**What the task requires**. Reproduce the first line and every line after it, exactly, through the one containing "SUN = Vector((1.13100823, -0.69545132, -1.0)).normalized()". Leave out the rest.

# Start of Provided data

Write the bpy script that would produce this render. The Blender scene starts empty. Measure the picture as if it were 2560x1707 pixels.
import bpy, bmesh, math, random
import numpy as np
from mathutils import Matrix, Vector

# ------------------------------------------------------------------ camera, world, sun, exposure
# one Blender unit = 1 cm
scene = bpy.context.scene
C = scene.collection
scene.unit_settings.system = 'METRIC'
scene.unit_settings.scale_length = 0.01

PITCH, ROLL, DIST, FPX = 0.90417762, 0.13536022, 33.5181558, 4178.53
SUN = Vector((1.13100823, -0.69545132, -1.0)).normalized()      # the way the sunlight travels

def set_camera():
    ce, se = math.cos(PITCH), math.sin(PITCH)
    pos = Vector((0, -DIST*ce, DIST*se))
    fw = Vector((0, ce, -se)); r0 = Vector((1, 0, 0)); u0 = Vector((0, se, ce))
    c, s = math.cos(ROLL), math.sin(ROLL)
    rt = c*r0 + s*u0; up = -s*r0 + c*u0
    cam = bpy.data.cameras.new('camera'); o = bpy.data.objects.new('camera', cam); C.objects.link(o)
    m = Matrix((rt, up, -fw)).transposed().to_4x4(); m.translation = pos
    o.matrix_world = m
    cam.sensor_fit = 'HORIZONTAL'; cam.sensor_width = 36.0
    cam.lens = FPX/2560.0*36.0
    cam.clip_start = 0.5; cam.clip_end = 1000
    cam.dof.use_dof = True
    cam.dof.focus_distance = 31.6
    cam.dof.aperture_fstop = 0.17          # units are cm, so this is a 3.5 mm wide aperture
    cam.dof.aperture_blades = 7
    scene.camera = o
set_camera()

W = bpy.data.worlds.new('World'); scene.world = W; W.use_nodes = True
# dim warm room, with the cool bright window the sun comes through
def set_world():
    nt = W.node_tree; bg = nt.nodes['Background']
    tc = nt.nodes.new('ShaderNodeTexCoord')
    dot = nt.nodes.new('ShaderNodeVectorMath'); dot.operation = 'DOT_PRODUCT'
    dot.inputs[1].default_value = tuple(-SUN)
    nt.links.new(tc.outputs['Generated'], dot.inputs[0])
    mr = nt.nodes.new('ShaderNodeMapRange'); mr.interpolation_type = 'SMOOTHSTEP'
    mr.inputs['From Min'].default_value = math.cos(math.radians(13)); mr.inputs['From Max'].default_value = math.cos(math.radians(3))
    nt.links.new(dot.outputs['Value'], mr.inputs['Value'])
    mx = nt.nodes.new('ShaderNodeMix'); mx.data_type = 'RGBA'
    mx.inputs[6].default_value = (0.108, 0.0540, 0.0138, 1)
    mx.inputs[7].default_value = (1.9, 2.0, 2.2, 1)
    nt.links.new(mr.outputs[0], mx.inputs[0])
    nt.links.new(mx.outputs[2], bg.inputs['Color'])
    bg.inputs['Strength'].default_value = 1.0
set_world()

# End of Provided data

**Answer to this exercise**.
Write the bpy script that would produce this render. The Blender scene starts empty. Measure the picture as if it were 2560x1707 pixels.
import bpy, bmesh, math, random
import numpy as np
from mathutils import Matrix, Vector

# ------------------------------------------------------------------ camera, world, sun, exposure
# one Blender unit = 1 cm
scene = bpy.context.scene
C = scene.collection
scene.unit_settings.system = 'METRIC'
scene.unit_settings.scale_length = 0.01

PITCH, ROLL, DIST, FPX = 0.90417762, 0.13536022, 33.5181558, 4178.53
SUN = Vector((1.13100823, -0.69545132, -1.0)).normalized()      # the way the sunlight travels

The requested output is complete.